Grandma Vee: Not exactly. I’m saying you should be wise about it. Use your judgement, but don’t let fear rule your decisions. Trust is like a plant; it needs care, attention, and time to grow. Sometimes it will wither, but other times it will blossom in ways you never imagined.

Mensah: What if it withers more often than it blossoms?

Grandma Vee: That’s part of the journey. Every relationship teaches you something, even the painful ones. They help you understand yourself better and what you value in others. It’s better to have loved and lost than never to have loved at all.

Mensah: I’ve heard that saying before. It sounds nice, but it doesn’t make the pain any less real.

Grandma Vee: No, it doesn’t. But it helps you see that pain is a part of life’s tapestry. Without it, you wouldn’t appreciate the moments of true connection and joy. If you live in constant paranoia, you become the friend who cannot be trusted because you’re always looking for a way out.

Mensah: So, you think I should just let my guard down and trust everyone?

Grandma Vee: Not everyone. But don’t let a few bad experiences make you shut out the world. There are good people out there, people who will stand by you through thick and thin. It’s a matter of finding them and being open to the possibility.

Mensah: How do you find them, though?

Grandma Vee: By being the kind of person you’d like to be friends with. Show kindness, be reliable, and give others the benefit of the doubt. In time, you’ll attract those who share your values.

Mensah: It sounds so simple when you put it that way.

Grandma Vee: Life often is simple, but we complicate it with our fears and doubts. Remember, Mensah, trust is a two-way street. You have to give it to receive it.

Mensah: I guess I’ve been too focused on protecting myself to see that.

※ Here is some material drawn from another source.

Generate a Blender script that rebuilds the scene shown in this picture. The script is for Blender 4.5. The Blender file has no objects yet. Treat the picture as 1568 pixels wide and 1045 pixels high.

Grandma Vee: Self-protection is natural, but don’t let it become a barrier. Trust yourself first, and then extend that trust to others. Be wise, but don’t close yourself off.

Mensah: It’s hard to change my mindset after everything that’s happened.

Grandma Vee: Change is never easy, but it’s possible. Start small. Allow yourself to trust in little ways, and gradually build up. You’ll see that not everyone is out to hurt you.

Mensah: And if they do hurt me?

Grandma Vee: Then you learn, heal, and move forward. Each experience makes you stronger and wiser. But don’t let a few thorns keep you from enjoying the beauty of the rose. Mensah, if you are fortunate enough to live a long life, you would realise that the friends you collect along the way and the shared experiences you have had together are truly priceless. You should celebrate when you lose a disloyal friend.

Mensah: I never thought of it that way. I’ve been so focused on the thorns that I’ve forgotten about the roses.

Grandma Vee: Exactly. Life is full of both. Embrace the good, learn from the bad, and keep moving forward. Trust is what makes relationships meaningful, and relationships are what make life rich.

Mensah: I understand, Grandma. I’ll try to be more open and not let my past dictate my future.

Grandma Vee: That’s the spirit. You’re a smart young man, Mensah. Don’t let fear hold you back. There’s a whole world of wonderful people out there waiting to connect with you.

Mensah: Thanks, Grandma. Your wisdom always gives me a new perspective.

Grandma Vee: Anytime, my dear. Remember, my heart is always here for you, no matter what.

Mensah: I know, Grandma. And I’m grateful for that.

There is a saying, attributed to Maya Angelou that I have fallen in love with over the years. It goes, “When people show you who they are, believe them”. Understanding this phrase could be the difference between a happy life and a painful existence.